Apotheke „Am Naschmarkt“
Apotheke bis 1938 im Besitz von Julius Becker. Der SS-Mann Otto Ehrmann zwingt Becker im April 1938 die Apotheke zu verlassen und ihm zu übergeben. Becker erschießt sich noch am selben Tag. Ehrmann nimmt nach 1945 große Schulden auf die Apotheke auf. Die Rückstellungskommission entscheidet die Rückstellung an die Witwe Beckers – sie muß nun die Schulden Ehrmanns abzahlen.

Station 12.

Witte – Arisches Spezialhaus
Witte nannte sich schon 1937 „Arisches Spezialhaus“. 1938 raubt man der Firma Schönherz den Maschinenpark, der sich heute noch in dem Geschäft befindet.

Station 13:

Theater an der Wien
Das Theater gehörte bis zum Jahre 1940 der Familie Marischka. Die Gemeinde Wien zwang diese zum Verkauf.
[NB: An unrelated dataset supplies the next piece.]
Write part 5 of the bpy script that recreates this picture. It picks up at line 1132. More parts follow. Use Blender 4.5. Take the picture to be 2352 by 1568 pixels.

Ob sie Juden waren oder nicht, geht aus den Akten nicht hervor. 1955 kommt es zur Rückstellung des Theaters. Im Mai 1938 endete für den Direktor des Theaters, Arthur Hellmer, die Spielsaison. Er emigrierte.

Wienzeile 4, „Wienzeilenkino“
Der Anteil von Charlotte Hager wurde durch den bekannten Photographen Lothar Rübelt „arisiert“.

Station 14:

Haus Bloch-Bauer, Elisabethstraße 18,
Hier befand sich die legendäre Kunstsammlung des Zuckerbarons Ferdinand Bloch-Bauer. Seit mehr als fünfzig Jahre kämpfen nun die Vorfahren um die Rückgabe dieser Sammlung. Einiges wurde mittlerweile restituiert, die wertvollsten Gemälde jedoch (5 Bilder von Klimt) sind nach wie vor im Besitz der Österreichischen Galerie.

Station 15:

Wohnhaus Rudolf Kraus
Der Industrielle Rudolf Kraus (Bruder des Schriftstellers K.K.) ließ sich von Adolf Loos das Haus Nibelungengasse 13 adaptieren.
Rudolf Kraus und seine Frau Anna Maria Marianne kamen in Auschwitz um. Das Haus wurde von den Siemens-Schuckertwerken „arisiert“ und nicht zurückgestellt.